I was watching a show on T.V. the other night called, ‘Swamp People’, a show about swamp men thinning out the swamp of an expanding population of alligators. Alligators are very dangerous animals and I believe that some even consider them to be prehistoric beasts. It is a very dangerous way to make a living. Swamp people have their own dialect and way of speaking that makes me chuckle from time to time. The other night the show was different, instead of the usual, showing how they get their quota of alligators, it showed a dating scene. A rather elderly (probably 50ish) and single swamp man was getting ready for a date and his friend was encouraging him by helping him get ready. It so happened that this man never wore shoes and when necessary he cut his toenails with his pocket knife. His friend talked him into getting his feet and toenails done by a woman who would come to his house to do it. He was planning to be barefoot on his date as his feet were as tough as alligator skin. She had to use a rasp to clean off all the old dead skin on his feet before she did the nails.
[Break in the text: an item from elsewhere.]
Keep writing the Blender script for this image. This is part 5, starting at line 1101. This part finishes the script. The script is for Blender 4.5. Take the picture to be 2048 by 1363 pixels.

While his nails were being done he and his friend were carrying on a friendly conversation. His friend asked him why he hadn’t ever gotten married and why he hadn’t been on a date for over two years. His response was, “I’ve had other things to do and besides that, You have to let the universe do its thing.” In other words, ‘When there is a woman out there that wants to go out with me, the universe will make it happen.’ That would be a good line for a guy out of work and not looking, and other human problems, “You have to let the universe do its thing.”
Raising kids is sometimes like that, when they get to a certain age, their curiosity, their need to discover, causes them to try (do) things that parents never know about (and don’t want to know about). We have a pretty good idea what they are up to because we went through the same stages ourselves (maybe a little different but not much different). Of course, our kids don’t know that at the time, in their minds we have always been adults. Many times we just let them go knowing (hoping) that they will come home in one piece, physically, socially and spiritually. They may come home broken hearted or wondering how they ever survived that experience. We, as their parents, just have to hope and pray, it’s kinda like, ‘letting the universe do its thing.’
My daughter keeps a blog and she recently expressed a similar thought. She wrote: “In our part of the world we have a popular amusement park. It is the closest thing Utah has to Disneyland. It’s called Lagoon! We went every year when I was growing up. The park would send discount tickets to our church, and we’d get to go and save a little money. …Some of the families had lots of kids, so getting a discount for admission was a big deal, and it was expensive enough that most families only took their kids once a year. At least I thought that, but it might not even be true. I know that we only went once a year. Anyway, I loved this event, and looked forward to it for most of the summer. I couldn’t wait to ride the scariest rides. Or see how many times I could go on the fast ones. I have such good memories of summer trips to Lagoon. I even worked there one summer right after high school. That was a blast because I could stay after work and ride. I could go on my day off and ride, all at no cost, because I worked there. It was so fun!
Then something happened. I started not feeling very well after I rode the rides. You guessed it. I was getting older, and what I remember happening to my dad, (he threw-up) and other older people was now happening to me. It worked out though. Here’s why, by the time I wasn’t enjoying myself very much on the rides, I had become a Mama of my own kids. The first time I saw my little boy Riley on Bulgy the Whale, tears came to my eyes to see his happiness, his complete joy at what he was experiencing was sooo much better to me, then the experience of riding the rides myself. I had a similar experience with Christmas. Watching my kids open their presents, was better than any Christmas I had as a child. Being a parent and watching my children experience life, especially the good things in life, is the best! It’s not my favorite to watch them struggle.” But, we just have to, ‘let the universe do its thing.’